I love ideas because of the influence that ideas have in personal and social change. As I began a full-time job soon after graduating high school, I felt that I was missing exposure to greater, more powerful ideas, as well as the opportunity to develop my own. For this reason, I left my job as a machine technician and enrolled in community college for the fall. Though I felt confident in the decision, and assured my single father that I would find part time work soon after settling into classes, arguments began about my decision to “throw away” a perfectly good job.
Shortly after the semester began, my father came home from work to find me building a desk and assumed I bought it for myself. Outraged that I would waste my savings while being unemployed, he smashed the desk and threw me out of the house warning me not to return until I had a job. I was building the desk for a friend for extra money. When faced with the decision to leave college or to leave my family home, I decided that developing both intellectually, and as a person, required me to pursue the formative opportunity of education.
Fortunately, I was taken in by friends, though my fall semester grades suffered between the search, and working, of a retail job, and consistent family turbulence. My grades improved dramatically the following semester but my relationship with my father did not and the first 2 years of my college career passed effectively estranged. During this time the study of philosophy, critical analysis, and cultural theory had the most significant impact on me and the legal system began to appeal to me as a manifestation of the powerful, foundational structure these ideas provide for our society.

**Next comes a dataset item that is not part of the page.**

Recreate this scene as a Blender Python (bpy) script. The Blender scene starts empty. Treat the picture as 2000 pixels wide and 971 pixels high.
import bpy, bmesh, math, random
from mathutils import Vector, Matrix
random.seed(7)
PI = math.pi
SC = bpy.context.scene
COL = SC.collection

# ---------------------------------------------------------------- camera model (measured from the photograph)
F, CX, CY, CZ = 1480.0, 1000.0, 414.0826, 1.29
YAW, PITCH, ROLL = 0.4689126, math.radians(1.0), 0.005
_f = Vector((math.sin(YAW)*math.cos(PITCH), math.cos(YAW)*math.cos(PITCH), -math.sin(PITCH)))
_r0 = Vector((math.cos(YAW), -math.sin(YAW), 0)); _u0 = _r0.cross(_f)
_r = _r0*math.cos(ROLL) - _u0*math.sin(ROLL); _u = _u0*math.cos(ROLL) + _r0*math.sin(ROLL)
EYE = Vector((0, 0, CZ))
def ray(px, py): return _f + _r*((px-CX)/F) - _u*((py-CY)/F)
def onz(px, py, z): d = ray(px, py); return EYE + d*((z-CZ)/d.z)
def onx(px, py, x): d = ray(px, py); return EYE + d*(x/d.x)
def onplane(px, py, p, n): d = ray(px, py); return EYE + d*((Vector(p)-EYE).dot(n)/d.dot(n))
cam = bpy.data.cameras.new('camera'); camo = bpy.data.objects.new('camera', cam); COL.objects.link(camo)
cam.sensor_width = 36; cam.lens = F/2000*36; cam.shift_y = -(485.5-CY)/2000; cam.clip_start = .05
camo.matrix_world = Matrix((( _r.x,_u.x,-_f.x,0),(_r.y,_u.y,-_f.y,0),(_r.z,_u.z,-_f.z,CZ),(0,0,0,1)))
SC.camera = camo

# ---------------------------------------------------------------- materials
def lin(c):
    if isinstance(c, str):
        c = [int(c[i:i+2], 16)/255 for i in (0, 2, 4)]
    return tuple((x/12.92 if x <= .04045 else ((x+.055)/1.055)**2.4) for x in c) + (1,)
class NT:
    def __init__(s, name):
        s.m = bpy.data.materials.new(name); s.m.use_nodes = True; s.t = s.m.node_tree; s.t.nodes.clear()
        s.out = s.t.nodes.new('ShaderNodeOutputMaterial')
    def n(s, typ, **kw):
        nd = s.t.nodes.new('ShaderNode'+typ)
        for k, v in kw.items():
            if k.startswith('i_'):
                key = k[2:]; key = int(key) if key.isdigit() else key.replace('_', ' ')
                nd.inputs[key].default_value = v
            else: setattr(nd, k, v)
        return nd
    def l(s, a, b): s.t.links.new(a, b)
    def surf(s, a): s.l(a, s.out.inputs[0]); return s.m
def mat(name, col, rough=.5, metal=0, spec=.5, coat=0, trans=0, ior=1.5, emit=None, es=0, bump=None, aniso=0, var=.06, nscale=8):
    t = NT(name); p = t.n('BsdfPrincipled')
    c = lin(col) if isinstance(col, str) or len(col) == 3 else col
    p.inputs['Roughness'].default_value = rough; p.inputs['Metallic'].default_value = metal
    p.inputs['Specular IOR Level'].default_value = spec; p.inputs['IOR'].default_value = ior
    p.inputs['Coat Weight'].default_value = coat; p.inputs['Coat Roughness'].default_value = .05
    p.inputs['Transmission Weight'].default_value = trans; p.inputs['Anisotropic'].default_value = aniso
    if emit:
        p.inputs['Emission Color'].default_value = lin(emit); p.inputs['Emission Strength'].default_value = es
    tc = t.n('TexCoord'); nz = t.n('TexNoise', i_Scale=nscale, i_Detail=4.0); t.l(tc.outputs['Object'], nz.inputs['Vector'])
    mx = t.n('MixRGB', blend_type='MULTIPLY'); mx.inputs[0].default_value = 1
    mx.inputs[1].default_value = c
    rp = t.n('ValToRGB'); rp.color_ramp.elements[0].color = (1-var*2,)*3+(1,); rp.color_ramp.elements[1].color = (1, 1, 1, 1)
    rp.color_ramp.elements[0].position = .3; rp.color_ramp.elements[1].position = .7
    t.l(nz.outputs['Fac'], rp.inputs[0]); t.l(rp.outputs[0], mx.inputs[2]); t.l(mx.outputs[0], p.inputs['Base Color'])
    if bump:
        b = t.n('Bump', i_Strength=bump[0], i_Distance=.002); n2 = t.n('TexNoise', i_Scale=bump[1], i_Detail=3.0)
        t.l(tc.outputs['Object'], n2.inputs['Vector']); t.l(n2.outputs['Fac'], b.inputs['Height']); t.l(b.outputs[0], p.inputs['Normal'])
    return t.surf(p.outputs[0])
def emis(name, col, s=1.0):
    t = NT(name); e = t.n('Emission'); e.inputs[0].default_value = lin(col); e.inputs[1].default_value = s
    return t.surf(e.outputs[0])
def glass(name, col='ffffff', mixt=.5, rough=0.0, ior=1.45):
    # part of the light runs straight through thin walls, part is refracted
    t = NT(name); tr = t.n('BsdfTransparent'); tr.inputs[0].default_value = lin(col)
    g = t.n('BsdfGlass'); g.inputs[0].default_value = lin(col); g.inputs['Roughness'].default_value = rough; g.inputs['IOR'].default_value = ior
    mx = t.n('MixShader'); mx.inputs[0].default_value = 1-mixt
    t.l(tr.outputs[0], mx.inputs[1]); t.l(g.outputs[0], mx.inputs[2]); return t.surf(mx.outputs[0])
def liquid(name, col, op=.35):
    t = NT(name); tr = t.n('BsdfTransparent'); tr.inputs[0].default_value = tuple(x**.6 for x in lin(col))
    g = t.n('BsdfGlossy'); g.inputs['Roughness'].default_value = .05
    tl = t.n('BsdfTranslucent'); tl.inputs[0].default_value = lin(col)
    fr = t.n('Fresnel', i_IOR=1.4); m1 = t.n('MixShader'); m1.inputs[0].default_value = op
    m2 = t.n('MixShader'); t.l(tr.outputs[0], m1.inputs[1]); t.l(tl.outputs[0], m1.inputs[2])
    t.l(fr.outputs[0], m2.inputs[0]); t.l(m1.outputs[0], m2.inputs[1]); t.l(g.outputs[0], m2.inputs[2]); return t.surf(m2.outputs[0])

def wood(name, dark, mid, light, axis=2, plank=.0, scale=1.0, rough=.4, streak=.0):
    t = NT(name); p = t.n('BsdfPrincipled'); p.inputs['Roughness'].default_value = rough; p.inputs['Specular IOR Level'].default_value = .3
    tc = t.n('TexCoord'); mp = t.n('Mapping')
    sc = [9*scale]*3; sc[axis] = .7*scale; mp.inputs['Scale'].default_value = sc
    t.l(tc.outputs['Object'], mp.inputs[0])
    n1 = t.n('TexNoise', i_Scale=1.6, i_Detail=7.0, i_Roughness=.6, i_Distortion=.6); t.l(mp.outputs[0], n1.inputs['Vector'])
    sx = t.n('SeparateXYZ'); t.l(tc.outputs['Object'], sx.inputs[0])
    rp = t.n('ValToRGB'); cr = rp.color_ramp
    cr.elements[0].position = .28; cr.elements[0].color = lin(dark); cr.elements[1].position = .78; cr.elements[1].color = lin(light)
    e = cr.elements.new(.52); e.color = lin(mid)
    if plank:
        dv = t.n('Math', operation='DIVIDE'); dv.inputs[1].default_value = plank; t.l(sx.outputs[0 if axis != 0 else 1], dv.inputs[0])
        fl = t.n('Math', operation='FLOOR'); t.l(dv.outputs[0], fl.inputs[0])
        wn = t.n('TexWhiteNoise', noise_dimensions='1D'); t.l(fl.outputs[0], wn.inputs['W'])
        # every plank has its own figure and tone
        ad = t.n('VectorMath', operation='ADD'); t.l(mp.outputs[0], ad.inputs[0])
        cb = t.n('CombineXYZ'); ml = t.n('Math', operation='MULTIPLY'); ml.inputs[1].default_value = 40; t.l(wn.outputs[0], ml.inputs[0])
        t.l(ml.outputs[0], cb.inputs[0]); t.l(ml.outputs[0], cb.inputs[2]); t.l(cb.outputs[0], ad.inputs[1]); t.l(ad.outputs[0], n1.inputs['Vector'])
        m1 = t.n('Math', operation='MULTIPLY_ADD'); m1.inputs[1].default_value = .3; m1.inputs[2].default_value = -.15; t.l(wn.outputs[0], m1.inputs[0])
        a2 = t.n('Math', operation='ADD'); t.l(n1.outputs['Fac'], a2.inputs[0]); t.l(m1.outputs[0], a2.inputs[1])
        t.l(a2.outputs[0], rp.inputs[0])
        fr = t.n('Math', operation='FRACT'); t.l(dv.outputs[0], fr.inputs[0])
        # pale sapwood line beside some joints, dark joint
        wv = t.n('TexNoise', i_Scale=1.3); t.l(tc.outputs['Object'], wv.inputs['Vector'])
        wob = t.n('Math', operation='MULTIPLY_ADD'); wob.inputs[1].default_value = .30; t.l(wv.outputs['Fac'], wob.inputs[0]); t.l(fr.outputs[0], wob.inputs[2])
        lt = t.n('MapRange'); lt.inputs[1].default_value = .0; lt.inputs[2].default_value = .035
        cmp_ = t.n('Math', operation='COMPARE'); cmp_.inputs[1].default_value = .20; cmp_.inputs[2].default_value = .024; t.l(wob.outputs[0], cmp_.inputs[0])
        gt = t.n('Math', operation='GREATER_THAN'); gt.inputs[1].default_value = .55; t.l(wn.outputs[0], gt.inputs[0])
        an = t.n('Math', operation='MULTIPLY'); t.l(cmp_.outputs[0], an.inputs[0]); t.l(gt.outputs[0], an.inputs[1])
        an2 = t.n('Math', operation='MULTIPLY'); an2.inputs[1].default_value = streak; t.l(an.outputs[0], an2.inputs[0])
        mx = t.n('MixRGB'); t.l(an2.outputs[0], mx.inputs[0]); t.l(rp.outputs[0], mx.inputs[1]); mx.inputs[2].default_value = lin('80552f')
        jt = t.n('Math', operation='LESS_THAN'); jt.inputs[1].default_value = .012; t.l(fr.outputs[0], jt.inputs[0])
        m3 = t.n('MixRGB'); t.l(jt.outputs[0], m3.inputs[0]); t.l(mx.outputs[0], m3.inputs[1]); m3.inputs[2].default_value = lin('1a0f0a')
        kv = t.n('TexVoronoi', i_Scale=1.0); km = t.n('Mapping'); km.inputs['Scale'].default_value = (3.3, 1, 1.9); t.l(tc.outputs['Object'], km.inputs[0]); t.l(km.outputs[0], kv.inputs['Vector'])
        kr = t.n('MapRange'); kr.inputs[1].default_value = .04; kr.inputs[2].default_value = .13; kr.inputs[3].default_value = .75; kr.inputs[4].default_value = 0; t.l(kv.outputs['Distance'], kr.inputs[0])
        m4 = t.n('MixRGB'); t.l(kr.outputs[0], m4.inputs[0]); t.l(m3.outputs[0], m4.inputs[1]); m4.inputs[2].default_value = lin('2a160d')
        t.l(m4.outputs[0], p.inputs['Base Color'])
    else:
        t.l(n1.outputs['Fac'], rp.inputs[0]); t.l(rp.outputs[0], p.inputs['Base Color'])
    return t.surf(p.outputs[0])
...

Though I would return to father’s house after my sophomore year to mend our relationship before I transferred to the state school, I did so with a managerial position at the retail store and 4.0 gpa for my sophomore year. In the reconciliation, we discussed our future as father and son, and my own academic and professional goals. I feel a great deal of this process was made possible by the study and development of my critical thinking and communication skills, and makes me believe that our relationship was saved through the cultivation and efficacy of ideas.
I continued to work throughout college and sought to expand my communication skills in other ways and began writing short stories and screenplays. As this hobby progressed, I could not help but consider the intersection between the structured discourse of the law and the authorship of ideas. Now working at a legal publishing company, I proudly consider myself to be facilitating the spread of legal knowledge and wish to pursue a legal education of my own to further explore the intricate capability in the interaction between idea and reality.